Título da dissertação: Related and Conflated: A theoretical and discursive framing of multiculturalism and global citizenship education in the Canadian context

Autor/a: Karen Pashby

Natureza do estudo: Doctor of Philosophy

Instituição: Institute for Studies in Education University of Toronto

Ano: 2013

Disponível em: https://tspace.library.utoronto.ca/bitstream/1807/35921/3/Pashby_Karen_201306_PhD_thesis.pdf


There is a public perception that Canada is an ideal place for cultivating global citizenship because of its culturally plural demographics and official policies of multiculturalism. Global Citizenship Education (GCE) is a growing field in Canadian education and is an explicit focus in the Alberta social studies curriculum. This thesis brings together four conversations within which multiculturalism and GCE are both related and conflated: (a) the public perceptions of Canada as a model of cultural diversity and global citizenship, (b) the scholarly discussions of GCE and multiculturalism, (c) the policy context where multiculturalism is set alongside GCE, and (d) the practical ways that the two are mutually related in curriculum and lesson documents. There are four interrelated sections to this thesis; each identifies the tensions inherent to multiculturalism, GCE, and the perceived relationship between these fields. First is a wider philosophical and theoretical framing of the topic.

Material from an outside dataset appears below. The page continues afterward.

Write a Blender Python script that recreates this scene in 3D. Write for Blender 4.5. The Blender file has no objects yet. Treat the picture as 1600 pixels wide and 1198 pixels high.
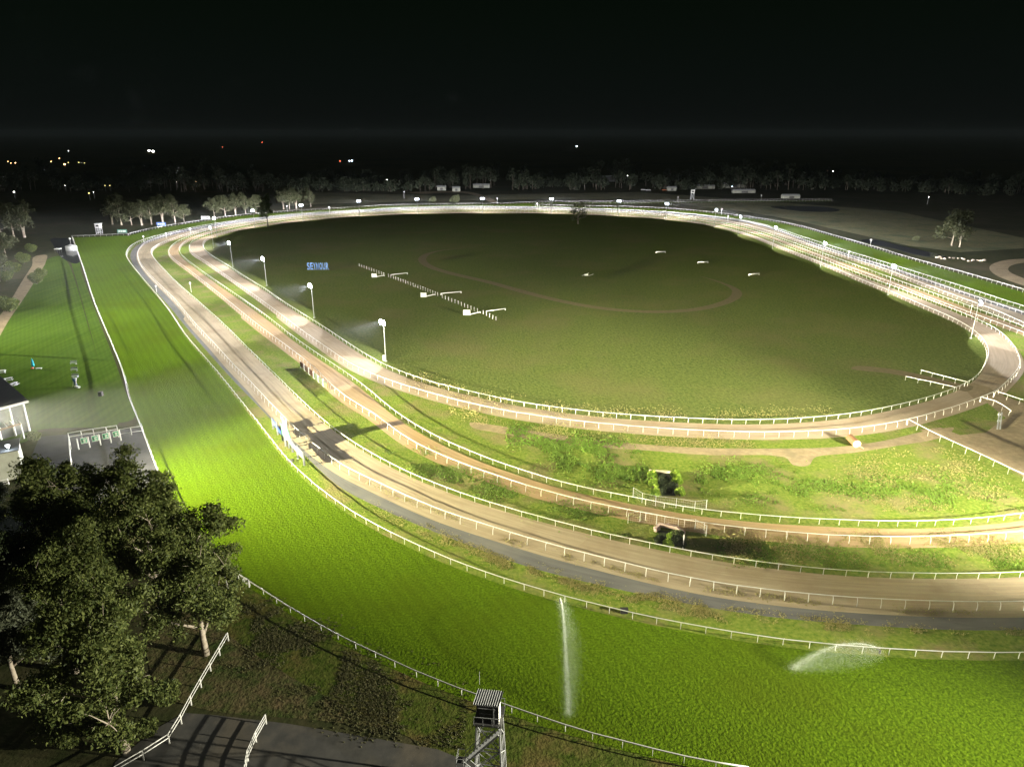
import bpy, bmesh, math, random
from mathutils import Vector, Matrix
from mathutils.geometry import tessellate_polygon
R = math.radians
PI = math.pi
random.seed(7)
scene = bpy.context.scene
COL = scene.collection

# ------------------------------------------------------------------ camera
H, PITCH, FPX = 58.0, R(19.5), 1109.0
cd = bpy.data.cameras.new('camera')
cd.sensor_width = 36.0
cd.lens = 36.0 * FPX / 1600.0
cd.clip_start = 1.0
cd.clip_end = 30000.0
cam = bpy.data.objects.new('camera', cd)
cam.location = (0, 0, H)
cam.rotation_euler = (R(90) - PITCH, 0, 0)
COL.objects.link(cam)
scene.camera = cam

# ------------------------------------------------------------------ world and exposure
w = bpy.data.worlds.new('World')
scene.world = w
w.use_nodes = True
nt = w.node_tree
bg = nt.nodes['Background']
tc = nt.nodes.new('ShaderNodeTexCoord')
sx = nt.nodes.new('ShaderNodeSeparateXYZ')
rp = nt.nodes.new('ShaderNodeValToRGB')
nt.links.new(tc.outputs['Generated'], sx.inputs[0])
nt.links.new(sx.outputs['Z'], rp.inputs[0])
rp.color_ramp.elements[0].position = 0.0
rp.color_ramp.elements[0].color = (0.0040, 0.0050, 0.0045, 1)
rp.color_ramp.elements[1].position = 1.0
rp.color_ramp.elements[1].color = (0.050, 0.057, 0.052, 1)      # unseen sky overhead, brightened to fill the ground and haze
for p_, c_ in ((.06, (.0030, .0045, .0036, 1)), (.155, (.0017, .0036, .0019, 1)), (.28, (.0022, .0036, .0024, 1)), (.6, (.029, .034, .030, 1))):
    rp.color_ramp.elements.new(p_).color = c_
nt.links.new(rp.outputs[0], bg.inputs[0])
bg.inputs[1].default_value = 1.0
vs = scene.view_settings
vs.view_transform = 'Standard'
vs.look = 'None'
vs.exposure = 0.0
vs.gamma = 1.0
scene.render.film_transparent = False
cy = scene.cycles
cy.use_denoising = True
cy.max_bounces = 3
cy.diffuse_bounces = 1
cy.glossy_bounces = 1
cy.transmission_bounces = 2
cy.transparent_max_bounces = 6
cy.sample_clamp_indirect = 3.0
cy.use_light_tree = True


def at(x, y, z=0.0):
    """A point of the 1600 px wide photograph on the level plane z."""
    u = (x - 800.0) / FPX
    v = (599.0 - y) / FPX
    dy = math.cos(PITCH) + v * math.sin(PITCH)
    dz = -math.sin(PITCH) + v * math.cos(PITCH)
    t = (z - H) / dz
    return Vector((u * t, dy * t, z))


# ------------------------------------------------------------------ floodlights beyond the frame
def aim(o, target):
    d = Vector(target) - o.location
    o.rotation_euler = d.to_track_quat('-Z', 'Y').to_euler()


def photometric(ld, p, lo=.12, cut=.22, low=0.0):
    """a floodlight throws most of its light far out and little straight down: intensity grows as 1 / cos(nadir angle) ** p"""
    ld.use_nodes = True
    N = ld.node_tree.nodes; L = ld.node_tree.links
    e = N['Emission']
    g = N.new('ShaderNodeNewGeometry'); x = N.new('ShaderNodeSeparateXYZ')
    L.new(g.outputs['Incoming'], x.inputs[0])
    def mt(op, a, b=None):
        m = N.new('ShaderNodeMath'); m.operation = op
        if isinstance(a, (int, float)): m.inputs[0].default_value = a
        else: L.new(a, m.inputs[0])
        if b is not None:
            if isinstance(b, (int, float)): m.inputs[1].default_value = b
            else: L.new(b, m.inputs[1])
        return m.outputs[0]
    dn = mt('MULTIPLY', x.outputs['Z'], -1.0)
    z = mt('MAXIMUM', dn, lo)
    r = N.new('ShaderNodeMapRange'); r.interpolation_type = 'SMOOTHSTEP'      # cut off towards the horizon
    r.inputs['From Min'].default_value = -low; r.inputs['From Max'].default_value = cut
    r.inputs['To Min'].default_value = .0
    L.new(dn, r.inputs[0])
    L.new(mt('DIVIDE', r.outputs[0], mt('POWER', z, p)), e.inputs['Strength'])


def spot(name, loc, target, power, size, blend, color=(1, .97, .9), radius=.35, pw=.6):
    ld = bpy.data.lights.new(name, 'SPOT')
    ld.energy = power
    ld.spot_size = R(size)
    ld.spot_blend = blend
    ld.color = color
    ld.shadow_soft_size = radius
    photometric(ld, pw, .05, .10)
    o = bpy.data.objects.new(name, ld)
    o.location = loc
    COL.objects.link(o)
    aim(o, target)
    return o


K = 1.0e5
POLE_W = 1.85e4
# the finish floodlight tower left of the frame, the straight tower and the tower outside the home turn
spot('floodlight_finish', (-85, 100, 17), at(410, 725), 1.35 * K, 106, 1.0, (1, .93, .60), .45, 0)
spot('floodlight_turn', (-85, 101, 17), at(1150, 625), 2.4 * K, 96, 1.0, (1, .93, .62), .45, 1.6)
spot('floodlight_straight', (-185, 195, 24), at(290, 500), 1.4 * K, 110, 1.0, (1, .97, .82), .5, 1.5)
spot('floodlight_straight', (-262, 300, 24), at(190, 410), .75 * K, 110, 1.0, (1, .97, .86), .5, 1.2)  # added lamp out of view, brightens the far end of the straight
spot('floodlight_home_turn', (135, 32, 32), at(950, 603), 68 * K, 40, 1.0, (1, .95, .74), .6, 0)
spot('floodlight_home_turn', (136, 33, 32), at(1330, 510), 7 * K, 54, 1.0, (1, .95, .76), .6, 0)
spot('floodlight_home_turn', (134, 30, 32), at(1150, 1000), .3 * K, 110, 1.0, (1, .94, .66), .6, 0)
spot('floodlight_home_turn', (132, 29, 31), at(280, 990), 36 * K, 36, 1.0, (1, .94, .76), .6, 0)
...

Second is the examination of educational research on the topic. Third is a critical discourse analysis of policy, curriculum, and lesson plan documents in the province of Alberta. Last is a synthesis of the findings from all three sections. The analysis finds that there are philosophical and ideological tensions inherent to both fields and to the relationships between them. This contributes to conceptual and ideological conflation and confusion. This finding raises some important concerns in terms of possibilities and constraints to thinking about cultural diversity and social inequities in new ways. It highlights how multicultural contexts of GCE can lead to the recreation of tensions, conflation, and ambiguity. However, the Alberta context demonstrates that a multicultural context can also open critical spaces and possibilities for GCE through engagements with tensions and complexities. Thus this thesis contributes theoretically, by presenting a framework and perspective for interrogating and critically inquiring into the relationship between the two fields. It also contributes to the policy and curriculum discussions in educational research and practice by highlighting the importance of foregrounding key tensions inherent to each field and by identifying the potential negative consequences of leaving these tensions implicit.

Keywords: Global Citizenship Education; Multicultural Education; Critical literacy; Critical discourse analysis; Social Studies; Citizenship Education.